Удержать равновесие между формами античной сцены и эстетикой постмодерна — чрезвычайно сложная задача. Штраус вводит для этого мифологический хор из трех «фрагментарных женщин» — единого поэтического и пластического тела в трех «секвенциях». Театрализуя взгляд постоянно находящегося рядом автора, эти цирцеи, жрицы и хранительницы истины разнолико наблюдают за происходящим, комментируют его, вмешиваются в него, творят свои ритуалы. Так поэтика драматурга, конфликтуя с эпосом и мифом, образует некий третий, театрально-гиперболизированный уровень восприятия трагедии. Если в смысловом плане хор служит связующей нитью между эпически-обыденным миром и миром божественным, то в плане театральном он соединяет романтически-барочную традицию рейнхардтовских постановок начала века со скупым условным конструктивизмом нынешнего немецкого театра.
Хор лишает восприятие трагедии какой-либо однозначности, наоборот, он приближает нас к пониманию того «мистериального гула», который слышит драматург в деяниях современной истории. Хор, как аналитическое зеркало мифа, подготавливает и зрителя к участию в центральной дискуссии трагедии — о том, справедлива ли месть Одиссея. События в Европе толкали драматурга в самое пекло театра жестокости, и он провалился в него насквозь. В сцене с неумолимым, железным, не ведающим пощады Одиссеем, устраивающим чудовищную резню, фрагментарные женщины ведут себя будто взбесившиеся эриннии. От их описаний веет архаичным ужасом, словно мы видим перед собой кровавейшую из драм Марло («…Лежат, охваченные судорогою смерти, будто рыбы, которых на берег вытряхнули из сети».). Хор здесь и соучаствует жестокому действу, но одновременно и немо вопрошает — куда же подевалась человеческая мудрость.
«Итака», несмотря на огромную энергию ее языка, конечно, исполнена крайнего философского пессимизма и отражает неверие Штрауса в способности современного государства удерживать в узде силы зла. Трагедия дышит ужасом распада и бойни, знаки самых страшных предчувствий подстерегают нас везде. Симпатии автора на стороне утопического «государства блага и закона» и просвещенного правителя. Не случайно, что и другой видный немецкий драматург Петер Хандке почти одновременно выпустил в свет «королевскую драму» «Доспехи для бессмертия» (1997), в которой монарх выступает обновителем мировых законов. Стрелы громогласной сатиры Штрауса направлены в адрес перерождающейся в современных буржуазных обществах власти с ее «утратой меры и различий». Налицо разочарование в минувшем, тоска современных интеллектуалов по высшему нравственному порядку, иному этическому и государственному устройству, чем то, которое воцарилось в послевоенной Европе под флагом демократии.

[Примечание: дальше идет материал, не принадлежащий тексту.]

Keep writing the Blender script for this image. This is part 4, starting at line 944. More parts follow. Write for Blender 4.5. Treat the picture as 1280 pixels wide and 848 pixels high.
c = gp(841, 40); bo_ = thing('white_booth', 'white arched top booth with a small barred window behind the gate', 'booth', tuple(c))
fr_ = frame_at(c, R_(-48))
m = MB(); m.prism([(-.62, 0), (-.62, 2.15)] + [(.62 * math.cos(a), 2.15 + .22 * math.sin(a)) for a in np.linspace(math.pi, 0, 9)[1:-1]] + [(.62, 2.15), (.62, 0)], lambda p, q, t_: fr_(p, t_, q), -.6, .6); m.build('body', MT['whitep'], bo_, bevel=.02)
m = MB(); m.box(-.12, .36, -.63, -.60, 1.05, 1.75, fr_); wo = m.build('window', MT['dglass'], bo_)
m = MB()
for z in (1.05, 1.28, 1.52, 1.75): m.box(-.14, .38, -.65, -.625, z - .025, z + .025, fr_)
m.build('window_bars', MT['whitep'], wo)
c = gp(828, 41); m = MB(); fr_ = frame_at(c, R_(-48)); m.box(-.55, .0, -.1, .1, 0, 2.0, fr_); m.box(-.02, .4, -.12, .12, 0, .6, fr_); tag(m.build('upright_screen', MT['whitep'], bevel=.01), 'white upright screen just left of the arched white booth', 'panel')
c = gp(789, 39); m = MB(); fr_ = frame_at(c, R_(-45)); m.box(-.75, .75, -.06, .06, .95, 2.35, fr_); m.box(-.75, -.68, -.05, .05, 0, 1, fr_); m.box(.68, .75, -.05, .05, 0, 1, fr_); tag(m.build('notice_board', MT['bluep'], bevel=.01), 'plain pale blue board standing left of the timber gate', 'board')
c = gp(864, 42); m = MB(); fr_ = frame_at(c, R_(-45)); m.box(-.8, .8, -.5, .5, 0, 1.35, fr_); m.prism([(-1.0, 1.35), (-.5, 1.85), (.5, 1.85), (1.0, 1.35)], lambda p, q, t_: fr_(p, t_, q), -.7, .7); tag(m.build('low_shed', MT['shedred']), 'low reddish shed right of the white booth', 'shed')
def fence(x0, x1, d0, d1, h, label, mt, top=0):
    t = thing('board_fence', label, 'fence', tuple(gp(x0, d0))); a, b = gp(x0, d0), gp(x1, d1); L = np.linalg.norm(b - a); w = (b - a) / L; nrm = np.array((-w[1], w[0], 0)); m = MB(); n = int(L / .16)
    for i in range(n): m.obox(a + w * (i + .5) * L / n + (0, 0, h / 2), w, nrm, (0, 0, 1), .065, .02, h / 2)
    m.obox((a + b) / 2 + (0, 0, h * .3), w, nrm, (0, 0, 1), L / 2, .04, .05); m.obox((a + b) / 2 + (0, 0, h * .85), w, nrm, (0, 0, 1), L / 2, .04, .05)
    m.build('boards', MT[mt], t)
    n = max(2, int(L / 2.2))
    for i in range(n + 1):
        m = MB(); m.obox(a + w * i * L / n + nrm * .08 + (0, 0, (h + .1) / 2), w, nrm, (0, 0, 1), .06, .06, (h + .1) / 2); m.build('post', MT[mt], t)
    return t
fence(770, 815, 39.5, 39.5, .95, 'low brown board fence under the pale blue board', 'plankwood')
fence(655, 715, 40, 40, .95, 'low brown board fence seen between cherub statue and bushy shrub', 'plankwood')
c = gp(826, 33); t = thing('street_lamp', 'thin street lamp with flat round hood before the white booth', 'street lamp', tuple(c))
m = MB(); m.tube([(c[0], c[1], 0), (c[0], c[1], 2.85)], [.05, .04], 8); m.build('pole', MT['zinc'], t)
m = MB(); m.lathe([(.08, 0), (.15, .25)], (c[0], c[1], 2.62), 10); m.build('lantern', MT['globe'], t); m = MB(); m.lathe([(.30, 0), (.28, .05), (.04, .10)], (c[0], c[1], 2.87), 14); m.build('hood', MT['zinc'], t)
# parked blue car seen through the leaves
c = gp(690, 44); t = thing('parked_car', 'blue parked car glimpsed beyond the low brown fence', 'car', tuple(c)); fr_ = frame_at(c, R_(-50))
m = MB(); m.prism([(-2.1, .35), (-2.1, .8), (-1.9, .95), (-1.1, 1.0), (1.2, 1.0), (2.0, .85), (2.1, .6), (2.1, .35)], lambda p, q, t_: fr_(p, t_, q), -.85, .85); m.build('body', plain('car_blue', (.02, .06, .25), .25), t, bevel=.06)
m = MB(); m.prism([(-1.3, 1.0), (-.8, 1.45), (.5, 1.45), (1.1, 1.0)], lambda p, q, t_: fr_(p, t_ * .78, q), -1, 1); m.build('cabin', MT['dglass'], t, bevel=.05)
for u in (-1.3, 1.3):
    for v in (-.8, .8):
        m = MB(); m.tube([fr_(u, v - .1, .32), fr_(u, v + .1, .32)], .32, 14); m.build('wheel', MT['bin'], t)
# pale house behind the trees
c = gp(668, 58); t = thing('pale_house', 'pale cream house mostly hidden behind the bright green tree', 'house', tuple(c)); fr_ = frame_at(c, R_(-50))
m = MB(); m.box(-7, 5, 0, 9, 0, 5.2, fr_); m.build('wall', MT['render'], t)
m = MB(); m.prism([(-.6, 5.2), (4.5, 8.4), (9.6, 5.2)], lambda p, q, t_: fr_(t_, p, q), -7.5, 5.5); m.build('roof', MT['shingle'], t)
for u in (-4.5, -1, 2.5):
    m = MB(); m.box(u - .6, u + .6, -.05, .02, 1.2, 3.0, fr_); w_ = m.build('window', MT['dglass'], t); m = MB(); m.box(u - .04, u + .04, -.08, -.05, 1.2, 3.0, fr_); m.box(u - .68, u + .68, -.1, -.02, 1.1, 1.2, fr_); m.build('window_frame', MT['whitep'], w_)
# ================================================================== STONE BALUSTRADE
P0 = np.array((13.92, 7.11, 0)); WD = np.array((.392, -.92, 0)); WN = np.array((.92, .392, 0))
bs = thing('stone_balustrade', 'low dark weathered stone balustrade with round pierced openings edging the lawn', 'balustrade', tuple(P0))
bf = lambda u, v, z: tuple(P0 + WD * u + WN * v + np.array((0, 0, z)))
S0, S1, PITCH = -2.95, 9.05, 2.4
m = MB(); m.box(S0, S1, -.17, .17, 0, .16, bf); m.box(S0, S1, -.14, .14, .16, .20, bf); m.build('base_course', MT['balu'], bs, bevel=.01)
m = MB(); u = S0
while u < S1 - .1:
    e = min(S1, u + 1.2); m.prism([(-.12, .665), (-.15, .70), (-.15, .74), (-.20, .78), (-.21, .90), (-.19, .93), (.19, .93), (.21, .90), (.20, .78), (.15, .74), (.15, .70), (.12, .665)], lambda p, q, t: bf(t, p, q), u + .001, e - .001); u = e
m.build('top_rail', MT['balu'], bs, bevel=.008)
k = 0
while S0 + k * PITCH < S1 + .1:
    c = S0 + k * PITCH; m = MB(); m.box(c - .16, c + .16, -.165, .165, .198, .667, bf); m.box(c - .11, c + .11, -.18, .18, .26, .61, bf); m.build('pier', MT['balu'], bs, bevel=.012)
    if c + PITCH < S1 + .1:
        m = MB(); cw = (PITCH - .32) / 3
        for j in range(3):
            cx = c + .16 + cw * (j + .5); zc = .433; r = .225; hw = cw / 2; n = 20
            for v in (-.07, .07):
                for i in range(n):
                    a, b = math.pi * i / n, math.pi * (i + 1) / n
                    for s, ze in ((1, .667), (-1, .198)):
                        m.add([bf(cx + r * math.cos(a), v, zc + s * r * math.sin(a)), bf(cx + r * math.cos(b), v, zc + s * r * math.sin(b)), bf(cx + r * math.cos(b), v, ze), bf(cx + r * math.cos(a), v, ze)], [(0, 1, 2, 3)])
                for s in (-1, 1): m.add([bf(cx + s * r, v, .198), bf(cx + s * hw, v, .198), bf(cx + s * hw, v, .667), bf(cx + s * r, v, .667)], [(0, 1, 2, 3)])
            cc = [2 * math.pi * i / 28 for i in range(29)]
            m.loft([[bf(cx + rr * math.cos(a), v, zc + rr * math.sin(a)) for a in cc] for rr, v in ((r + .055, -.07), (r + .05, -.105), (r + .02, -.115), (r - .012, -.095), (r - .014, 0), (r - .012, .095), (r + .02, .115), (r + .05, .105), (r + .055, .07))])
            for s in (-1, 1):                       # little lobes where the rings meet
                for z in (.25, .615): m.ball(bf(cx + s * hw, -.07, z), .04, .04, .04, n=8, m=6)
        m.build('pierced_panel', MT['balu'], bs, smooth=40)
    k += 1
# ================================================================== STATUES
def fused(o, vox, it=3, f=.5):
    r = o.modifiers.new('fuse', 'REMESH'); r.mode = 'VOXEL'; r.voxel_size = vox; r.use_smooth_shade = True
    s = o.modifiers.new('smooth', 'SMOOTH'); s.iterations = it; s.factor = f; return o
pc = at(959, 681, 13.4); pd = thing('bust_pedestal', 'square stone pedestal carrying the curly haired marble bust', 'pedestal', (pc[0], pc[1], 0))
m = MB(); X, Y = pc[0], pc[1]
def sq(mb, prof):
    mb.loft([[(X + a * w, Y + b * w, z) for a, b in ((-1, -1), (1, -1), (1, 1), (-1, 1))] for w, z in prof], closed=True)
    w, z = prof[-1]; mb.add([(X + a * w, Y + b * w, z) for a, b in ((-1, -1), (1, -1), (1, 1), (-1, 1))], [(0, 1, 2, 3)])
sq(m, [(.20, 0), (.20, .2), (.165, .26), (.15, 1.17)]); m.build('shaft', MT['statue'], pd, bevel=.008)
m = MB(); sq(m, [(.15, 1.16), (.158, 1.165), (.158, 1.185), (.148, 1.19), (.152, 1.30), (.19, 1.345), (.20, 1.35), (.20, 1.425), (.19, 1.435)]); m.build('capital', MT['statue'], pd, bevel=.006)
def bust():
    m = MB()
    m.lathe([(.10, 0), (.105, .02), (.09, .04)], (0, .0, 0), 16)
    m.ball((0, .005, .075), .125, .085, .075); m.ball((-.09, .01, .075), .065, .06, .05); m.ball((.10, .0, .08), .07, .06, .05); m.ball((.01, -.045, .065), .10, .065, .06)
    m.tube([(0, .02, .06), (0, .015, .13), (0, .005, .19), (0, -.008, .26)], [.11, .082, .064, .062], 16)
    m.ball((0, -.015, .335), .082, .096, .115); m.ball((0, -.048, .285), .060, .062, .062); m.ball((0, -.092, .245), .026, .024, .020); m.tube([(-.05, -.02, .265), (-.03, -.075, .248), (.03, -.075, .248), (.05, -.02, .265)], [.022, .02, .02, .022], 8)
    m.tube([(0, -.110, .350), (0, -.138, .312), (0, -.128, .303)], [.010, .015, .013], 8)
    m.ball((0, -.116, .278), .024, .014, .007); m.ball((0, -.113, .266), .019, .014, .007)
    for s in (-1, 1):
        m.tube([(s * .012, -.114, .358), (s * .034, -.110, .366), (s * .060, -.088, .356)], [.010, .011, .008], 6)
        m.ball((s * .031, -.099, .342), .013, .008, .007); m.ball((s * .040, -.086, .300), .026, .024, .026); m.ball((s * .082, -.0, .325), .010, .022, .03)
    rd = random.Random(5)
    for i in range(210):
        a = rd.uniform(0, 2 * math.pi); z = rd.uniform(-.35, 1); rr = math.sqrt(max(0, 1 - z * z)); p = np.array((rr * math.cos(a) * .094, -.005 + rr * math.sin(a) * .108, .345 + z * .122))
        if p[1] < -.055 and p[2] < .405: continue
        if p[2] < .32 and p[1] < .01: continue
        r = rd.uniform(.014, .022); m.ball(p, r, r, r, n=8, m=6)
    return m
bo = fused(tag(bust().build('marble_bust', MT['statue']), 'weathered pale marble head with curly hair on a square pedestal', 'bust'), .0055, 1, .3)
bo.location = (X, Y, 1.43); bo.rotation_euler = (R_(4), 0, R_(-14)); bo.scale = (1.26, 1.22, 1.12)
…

Однако заключалась ли цель автора в том, чтобы восхвалить «жестокость как вершащее суд насилие»? (Т. Асхойер). Заметим, что по отношению к своим героям, в том числе и к лирически-гротескной Пенелопе, с ее «жизнью, потраченной на ожиданье», драматург занимает ироническую («поясняющую», по словам Дитера Дорна) дистанцию. Драма Одиссея насыщена негомеровским психологизмом. Штраусовский полусостарившийся Одиссей — не легендарный герой, не рупор державной идеи, а, скорее, трагический шут, который не в состоянии примирить безумную страсть к возмездию и глубоко сидящий в нем страх перед бесчеловечным деянием. Чем ближе к финалу, тем сильнее он мечется между собственной и божественной волей, будучи не в состоянии определить меру человеческой свободы.
Мифический договор, заключенный по повелению богов, не оставляет читателя удовлетворенным. Трагедия, по мысли Штрауса, не есть ритуал, призванный восстанавливать гармонию мышления. Повторим: «Трагедия дает масштаб, меру понимания зла, равно как и того, как учиться его переносить».
После «Итаки» Бото Штраусом написано еще несколько драматических произведений, так или иначе развивающих его уже сложившиеся сюжетику и поэтику. В последних пьесах («Похожие», «Поцелуй забвения», 1998) он снова и снова мучается вопросами об ускользающем смысле бытия, о жизни ложной и подлинной, о недостатке человеческого самовыражения. В центре по-прежнему встреча двух людей, связанных глубоким чувством, — но, как всегда, это встреча двух загадочных миров, так до конца и не разгаданных. Сцены сжимаются до метафизической плотности кварка. Реалистическое течение то и дело сменяется игрой символов или обрывается абсурдистским пунктиром.